A red dawn. The talking drums of pileated woodpeckers: one bass, one snare. A white-throated sparrow falters half-way through his song.
March 3, 2024
The creek still sings yesterday morning’s rainy tune, but by 8:00 o’clock the uniform white sky has devolved into patches of dark and light.
March 3, 2023
With a storm on the way, the sun is a bright smear in a field of white. Still the normal early-spring soundtrack: cardinal, nuthatch, junco, crow, plane, train…
March 3, 2022
A faint dusting of snow on a ground otherwise mostly brown again. It’s just below freezing. The sun makes a dramatic entrance from beneath a curtain of cloud.
March 3, 2021
The glare ice between the trees flickers as a tiny figure races across it: the first chipmunk! Soon in furious pursuit of the second.
March 3, 2020
Rain thickening. Puddles in the driveway acquire something like feathers, as if the water is already preparing for its return trip.
March 3, 2019
Sky and ground both flat white. A squirrel missing a quarter of her tail is fossicking through the snow, ignored by a high-speed chipmunk.
March 3, 2018
Titmouse, chickadee, wren. I squint into the sun. The bitter wind rattles the cover of the magazine beside me—which, I notice, is Rattle.
March 3, 2017
A classic snow shower—the air filled with fat, slow-moving flakes—peters out, followed by more flakes blowing like dandruff off the trees.
March 3, 2016
My ears are still adjusting to the lack of urban noise. Crow, chickadee, red-bellied woodpecker.
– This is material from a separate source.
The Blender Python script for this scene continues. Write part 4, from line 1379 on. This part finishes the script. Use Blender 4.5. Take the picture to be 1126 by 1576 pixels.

The stream’s slow gurgle under the yard.
March 3, 2015
I come out to find my chair at the end of the porch and turned to the north. A jay is doing his best to reply to a raven’s imperious croaks.
March 3, 2014
Fresh from drinking out of the cold stream, a chickadee swipes its bill rapidly against a twig, then goes to join the others in the birches.
March 3, 2013
Cloudy and cold. From over at the neighbors’, the low rumbling of a large machine and the excited shrieks of children eddy on the wind.
March 3, 2011
Three days past the last rain, the creek sings in a lower key, like a boy turning into a man. Free of silt, it’s learning how to be blue.